11. A sheet feeder and separator assembly for separating and sequentially feeding individual print media sheets from a stack thereof, comprising:

a frame having at least one bearing recess;

a print media tray carried by said frame;

a separator connected to said print media tray;

a pick module assembly removably connected to said frame adjacent said print media tray, said pick module assembly including a pick roller adjacent said separator to form a nip and at least one flexible bearing removably received in said at least one bearing recess and removably connecting said pick module assembly to said frame; and

an actuator assembly having an arm pivotally mounted to said frame and including a fork that engages an extending member of said pick module assembly and a biasing mechanism urging said arm toward an arm first position that holds said pick module assembly in an operative position, said arm movable toward a second position when a force is applied that overcomes said urging of said biasing mechanism wherein said fork disengages said extending member allowing said pick module assembly to be moved to a semi-engaged position for disconnection from said frame.

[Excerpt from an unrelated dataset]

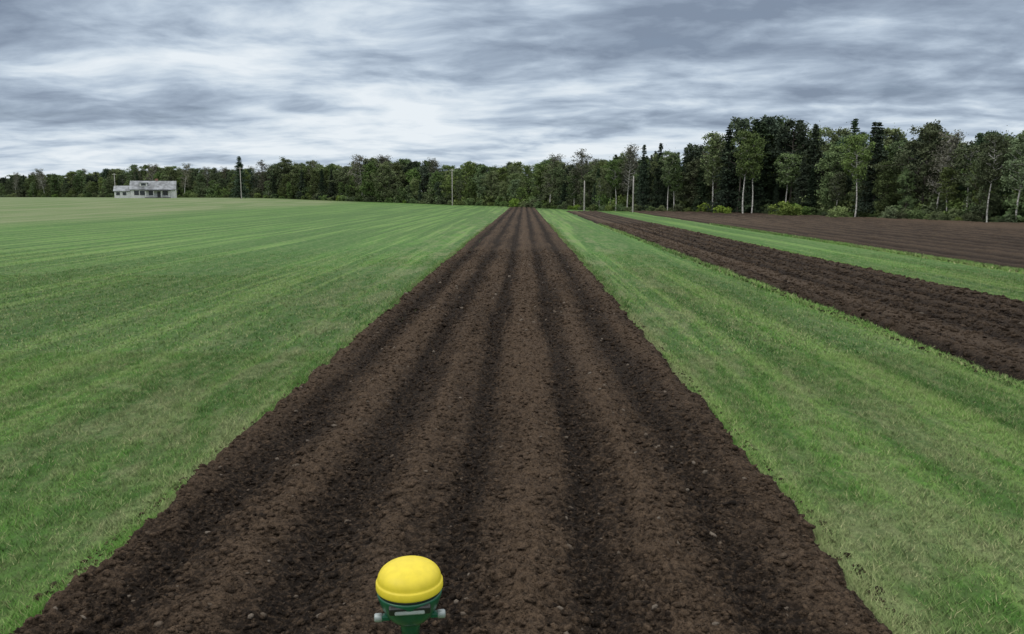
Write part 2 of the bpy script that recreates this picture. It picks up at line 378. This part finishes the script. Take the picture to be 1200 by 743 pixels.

12. The sheet feeder and separator assembly of claim 11 wherein gravity moves said pick module assembly from said operative position to said semi-engaged position when said force is applied against said urging of said biasing mechanism.

13. The sheet feeder and separator assembly of claim 11 wherein said separator is a retard roller assembly removably connected to said print media tray for replacement thereof, said retard roller assembly including a retard roller and a bias mechanism urging said retard roller into said pick roller.

14. The sheet feeder and separator assembly of claim 11 wherein said separator is one of an active retard roller, a semi-active retard roller and a separator pad.